** Given data **

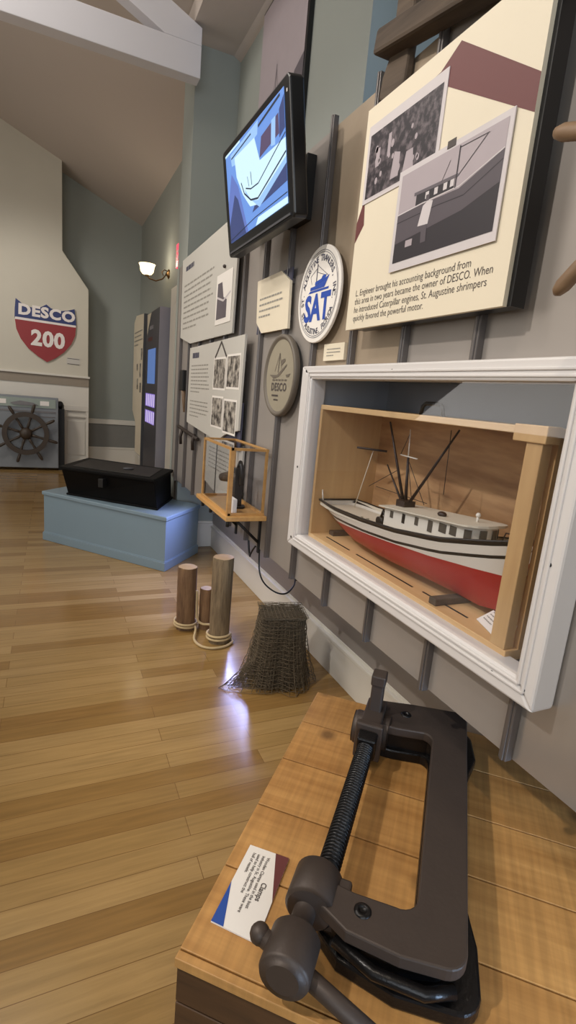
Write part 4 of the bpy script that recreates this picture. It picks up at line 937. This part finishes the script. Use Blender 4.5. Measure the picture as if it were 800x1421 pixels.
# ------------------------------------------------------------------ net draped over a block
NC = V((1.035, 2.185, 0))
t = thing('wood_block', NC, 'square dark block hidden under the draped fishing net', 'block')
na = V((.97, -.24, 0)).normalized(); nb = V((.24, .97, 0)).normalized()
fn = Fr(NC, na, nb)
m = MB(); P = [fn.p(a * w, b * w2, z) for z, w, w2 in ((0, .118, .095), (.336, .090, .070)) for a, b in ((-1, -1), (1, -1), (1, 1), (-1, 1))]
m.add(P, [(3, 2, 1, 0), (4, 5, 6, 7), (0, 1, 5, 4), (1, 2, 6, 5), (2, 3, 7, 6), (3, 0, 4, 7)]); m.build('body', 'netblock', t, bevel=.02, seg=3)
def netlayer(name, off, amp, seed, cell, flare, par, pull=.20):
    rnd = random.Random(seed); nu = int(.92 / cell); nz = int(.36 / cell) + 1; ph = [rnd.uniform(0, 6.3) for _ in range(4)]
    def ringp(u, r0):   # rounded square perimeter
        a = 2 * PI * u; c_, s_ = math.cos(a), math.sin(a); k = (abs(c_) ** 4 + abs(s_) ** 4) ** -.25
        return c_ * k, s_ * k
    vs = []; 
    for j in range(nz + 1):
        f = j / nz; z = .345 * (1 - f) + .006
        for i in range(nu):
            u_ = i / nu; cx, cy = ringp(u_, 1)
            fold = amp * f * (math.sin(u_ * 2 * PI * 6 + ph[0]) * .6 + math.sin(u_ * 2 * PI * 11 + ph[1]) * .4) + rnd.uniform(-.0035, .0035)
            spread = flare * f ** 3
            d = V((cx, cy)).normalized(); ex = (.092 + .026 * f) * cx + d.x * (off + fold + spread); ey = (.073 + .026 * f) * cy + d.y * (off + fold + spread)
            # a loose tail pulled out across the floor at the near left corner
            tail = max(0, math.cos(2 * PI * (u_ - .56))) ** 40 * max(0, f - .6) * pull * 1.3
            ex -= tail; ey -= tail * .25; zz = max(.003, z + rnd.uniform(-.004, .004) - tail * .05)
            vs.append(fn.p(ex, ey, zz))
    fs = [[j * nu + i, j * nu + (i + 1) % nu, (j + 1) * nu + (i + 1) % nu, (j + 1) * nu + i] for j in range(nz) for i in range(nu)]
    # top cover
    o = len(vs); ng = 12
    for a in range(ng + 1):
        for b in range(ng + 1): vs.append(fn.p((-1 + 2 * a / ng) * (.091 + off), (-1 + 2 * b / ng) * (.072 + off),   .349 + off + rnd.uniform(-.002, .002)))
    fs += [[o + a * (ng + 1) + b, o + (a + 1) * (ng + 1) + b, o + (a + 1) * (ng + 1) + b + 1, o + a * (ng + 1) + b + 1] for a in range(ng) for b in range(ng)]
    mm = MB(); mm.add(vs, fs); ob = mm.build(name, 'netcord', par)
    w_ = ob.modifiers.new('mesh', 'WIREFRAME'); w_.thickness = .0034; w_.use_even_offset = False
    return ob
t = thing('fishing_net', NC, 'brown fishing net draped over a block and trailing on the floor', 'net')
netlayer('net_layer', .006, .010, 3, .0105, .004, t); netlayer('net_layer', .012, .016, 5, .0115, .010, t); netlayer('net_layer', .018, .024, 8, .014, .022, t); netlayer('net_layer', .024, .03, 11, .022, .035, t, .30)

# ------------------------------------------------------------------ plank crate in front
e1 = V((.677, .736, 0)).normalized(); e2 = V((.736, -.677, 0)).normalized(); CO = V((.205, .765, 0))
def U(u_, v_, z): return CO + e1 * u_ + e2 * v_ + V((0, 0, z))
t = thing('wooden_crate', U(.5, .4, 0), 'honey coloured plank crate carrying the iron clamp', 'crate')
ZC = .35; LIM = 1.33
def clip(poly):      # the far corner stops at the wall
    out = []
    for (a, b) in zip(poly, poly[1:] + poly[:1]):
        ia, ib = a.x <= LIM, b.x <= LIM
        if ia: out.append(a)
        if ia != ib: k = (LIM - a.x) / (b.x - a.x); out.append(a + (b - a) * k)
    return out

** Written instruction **
Take the listing above and restate it word for word, without its pictures.

** Answer to this problem **
Write part 4 of the bpy script that recreates this picture. It picks up at line 937. This part finishes the script. Use Blender 4.5. Measure the picture as if it were 800x1421 pixels.
# ------------------------------------------------------------------ net draped over a block
NC = V((1.035, 2.185, 0))
t = thing('wood_block', NC, 'square dark block hidden under the draped fishing net', 'block')
na = V((.97, -.24, 0)).normalized(); nb = V((.24, .97, 0)).normalized()
fn = Fr(NC, na, nb)
m = MB(); P = [fn.p(a * w, b * w2, z) for z, w, w2 in ((0, .118, .095), (.336, .090, .070)) for a, b in ((-1, -1), (1, -1), (1, 1), (-1, 1))]
m.add(P, [(3, 2, 1, 0), (4, 5, 6, 7), (0, 1, 5, 4), (1, 2, 6, 5), (2, 3, 7, 6), (3, 0, 4, 7)]); m.build('body', 'netblock', t, bevel=.02, seg=3)
def netlayer(name, off, amp, seed, cell, flare, par, pull=.20):
    rnd = random.Random(seed); nu = int(.92 / cell); nz = int(.36 / cell) + 1; ph = [rnd.uniform(0, 6.3) for _ in range(4)]
    def ringp(u, r0):   # rounded square perimeter
        a = 2 * PI * u; c_, s_ = math.cos(a), math.sin(a); k = (abs(c_) ** 4 + abs(s_) ** 4) ** -.25
        return c_ * k, s_ * k
    vs = []; 
    for j in range(nz + 1):
        f = j / nz; z = .345 * (1 - f) + .006
        for i in range(nu):
            u_ = i / nu; cx, cy = ringp(u_, 1)
            fold = amp * f * (math.sin(u_ * 2 * PI * 6 + ph[0]) * .6 + math.sin(u_ * 2 * PI * 11 + ph[1]) * .4) + rnd.uniform(-.0035, .0035)
            spread = flare * f ** 3
            d = V((cx, cy)).normalized(); ex = (.092 + .026 * f) * cx + d.x * (off + fold + spread); ey = (.073 + .026 * f) * cy + d.y * (off + fold + spread)
            # a loose tail pulled out across the floor at the near left corner
            tail = max(0, math.cos(2 * PI * (u_ - .56))) ** 40 * max(0, f - .6) * pull * 1.3
            ex -= tail; ey -= tail * .25; zz = max(.003, z + rnd.uniform(-.004, .004) - tail * .05)
            vs.append(fn.p(ex, ey, zz))
    fs = [[j * nu + i, j * nu + (i + 1) % nu, (j + 1) * nu + (i + 1) % nu, (j + 1) * nu + i] for j in range(nz) for i in range(nu)]
    # top cover
    o = len(vs); ng = 12
    for a in range(ng + 1):
        for b in range(ng + 1): vs.append(fn.p((-1 + 2 * a / ng) * (.091 + off), (-1 + 2 * b / ng) * (.072 + off),   .349 + off + rnd.uniform(-.002, .002)))
    fs += [[o + a * (ng + 1) + b, o + (a + 1) * (ng + 1) + b, o + (a + 1) * (ng + 1) + b + 1, o + a * (ng + 1) + b + 1] for a in range(ng) for b in range(ng)]
    mm = MB(); mm.add(vs, fs); ob = mm.build(name, 'netcord', par)
    w_ = ob.modifiers.new('mesh', 'WIREFRAME'); w_.thickness = .0034; w_.use_even_offset = False
    return ob
t = thing('fishing_net', NC, 'brown fishing net draped over a block and trailing on the floor', 'net')
netlayer('net_layer', .006, .010, 3, .0105, .004, t); netlayer('net_layer', .012, .016, 5, .0115, .010, t); netlayer('net_layer', .018, .024, 8, .014, .022, t); netlayer('net_layer', .024, .03, 11, .022, .035, t, .30)

# ------------------------------------------------------------------ plank crate in front
e1 = V((.677, .736, 0)).normalized(); e2 = V((.736, -.677, 0)).normalized(); CO = V((.205, .765, 0))
def U(u_, v_, z): return CO + e1 * u_ + e2 * v_ + V((0, 0, z))
t = thing('wooden_crate', U(.5, .4, 0), 'honey coloured plank crate carrying the iron clamp', 'crate')
ZC = .35; LIM = 1.33
def clip(poly):      # the far corner stops at the wall
    out = []
    for (a, b) in zip(poly, poly[1:] + poly[:1]):
        ia, ib = a.x <= LIM, b.x <= LIM
        if ia: out.append(a)
        if ia != ib: k = (LIM - a.x) / (b.x - a.x); out.append(a + (b - a) * k)
    return out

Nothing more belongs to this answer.